The jury has been discharged in the trial of a Sydney man accused of brokering deals for North Korea in contravention of United Nations sanctions, after he pleaded guilty to two charges.

Eastwood resident Chan Han Choi, 62, was standing trial on seven charges relating to five alleged transactions.

Chan Han Choi outside the King Street Supreme Court in Sydney.Credit:Stephen Saphore

The prosecution had alleged the South Korean-born Australian citizen attempted to sell missiles and other military equipment, coal and iron from North Korea to other jurisdictions; and attempted to buy Iranian petroleum on behalf of North Korea.

The Crown told the jury that none of the alleged transactions was successful but each contravened United Nations sanctions. Mr Choi had pleaded not guilty to the charges.

On Wednesday, the jury was discharged after Mr Choi pleaded guilty to two charges on a new indictment – a formal document setting out the charges an accused person is facing.

Mr Choi pleaded guilty to engaging in conduct between August 5 and December 16, 2017, that contravened a UN sanction enforcement law, and engaging in conduct that contravened a sanction law in the same period. The charges carry a maximum penalty of 10 years in jail.

“We’re very relieved. A far more rational array of charges are now facing Mr Choi,” his lawyer, Mark Davis, said outside court.

Chan Han Choi was arrested by Australian Federal Police in December 2017.Credit:Australian Federal Police

He said the most “sinister connotation” in the trial “is now gone”, in an apparent reference to an allegation of attempting to sell missiles to other jurisdictions.

“He’s rejecting the military sort of implication; he’s rejecting anything being supplied by him to North Korea completely,” Mr Davis said.

“He was in business previously when it was legal to be in business selling North Korean [products]. Now … he’s pleading guilty to breaching the embargoes that were put in place around North Korea for various products.

Chan Han Choi pleaded guilty to two charges. Credit:Rhett Wyman

“We’re disputing missiles. It’s a sanctions breach, that’s what he’s pleading to, and on sentence there’s certain material that we wish to put forward in his defence as to why he did so and what his views on North Korea are.”

The new indictment, dated February 10, alleged Mr Choi provided a brokering service for the sale of arms, military equipment and coal from North Korea to other jurisdictions; and a brokering service for the sale of refined petroleum products to North Korea.

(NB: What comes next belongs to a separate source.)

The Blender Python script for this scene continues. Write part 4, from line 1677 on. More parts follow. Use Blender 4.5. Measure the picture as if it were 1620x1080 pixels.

The parties will return to court on March 19 to set a date for Mr Choi’s sentencing hearing.

Crown Prosecutor Jennifer Single SC previously told jurors that none of the alleged transactions was successful but “that does not matter, on the Crown’s case”.

“What is important is the accused’s role in terms of those transactions and whether you are satisfied, beyond reasonable doubt, that he was involved in brokering those transactions,” she said.

She alleged Mr Choi told people he had connections to “Kim Jong-un, the [North Korean] Supreme Leader”.

Mr Choi’s defence counsel, Robert Webb, had told the jury the case rested on whether his client “is anything more than a bag of hot air”.